The two Archgate agents — developer and planner — that orchestrate ADR-compliant AI development, reading decisions before coding and validating after.

Where skills are focused capabilities, agents are the orchestrators. An Archgate agent governs an entire interaction with your AI coding tool: it knows the governance loop, invokes the right skill at the right moment, and treats your ADRs as absolute constraints. The editor plugins install two agents — one that writes code, and one that only plans.

The developer agent is the default agent the plugin installs. It is a general-purpose development agent that enforces ADR compliance across every code change by following a fixed workflow:

  1. UNDERSTAND — read the applicable ADRs first. The agent runs archgate review-context to get condensed Decision and Do’s and Don’ts briefings for the files in scope, so it knows the constraints before writing anything.
  2. PLAN — design an approach that complies with every applicable ADR. If a constraint conflicts with the task, the agent flags it rather than silently violating it.
  3. WRITE — implement code against the constraints it just read.
  4. VALIDATE — run archgate check for fast deterministic validation, then invoke the reviewer skill for structural and judgment-based review. Violations are fixed before proceeding; warnings are surfaced to the user.
  5. CAPTURE — invoke the lessons-learned skill to codify any new patterns from the session.

The developer agent is judicious about cost: it runs the full validate-and-capture cycle for initial task completion, but skips the heavier reviewer and lessons-learned steps for minor follow-up tweaks (a rename, a value change) where archgate check alone suffices.

The most important behavior of the developer agent is that ADRs are hard blockers. If a task would require code that violates an ADR, the agent refuses, names the ADR that would be violated, and suggests a compliant alternative that achieves the same goal. If the user insists on bypassing it, the agent refuses again — ADR compliance is mandatory, not advisory. This is what makes prevention real rather than aspirational: the agent will not write non-conforming code in the first place.

The planner agent is a read-only counterpart. It reads ADRs and explores the codebase but never writes, edits, or creates files.
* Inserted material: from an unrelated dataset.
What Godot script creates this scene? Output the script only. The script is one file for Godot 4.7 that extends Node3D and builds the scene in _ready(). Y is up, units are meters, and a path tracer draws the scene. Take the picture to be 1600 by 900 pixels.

Its job is to produce a detailed, ADR-compliant implementation plan that you — or the developer agent — can then execute.

A planner output includes an ADR compliance summary (which ADRs apply and how the approach satisfies each), a file-level implementation strategy, dependencies and sequencing, ADR risk areas, governance gaps where no ADR yet applies, and a verification strategy. Like the developer agent, the planner refuses to propose any approach that would violate an ADR.

The read-only constraint is the point: you can safely explore options and trade-offs with the planner with zero risk of unintended changes, then hand the approved plan to the developer agent to implement.

Agents do not duplicate skill logic — they invoke skills. The developer agent calls reviewer and lessons-learned as the VALIDATE and CAPTURE steps; both agents lean on cli-reference to load exact command syntax rather than guessing, and on adr-author whenever an ADR must be written. This separation keeps each piece focused: agents own the workflow, skills own the capabilities.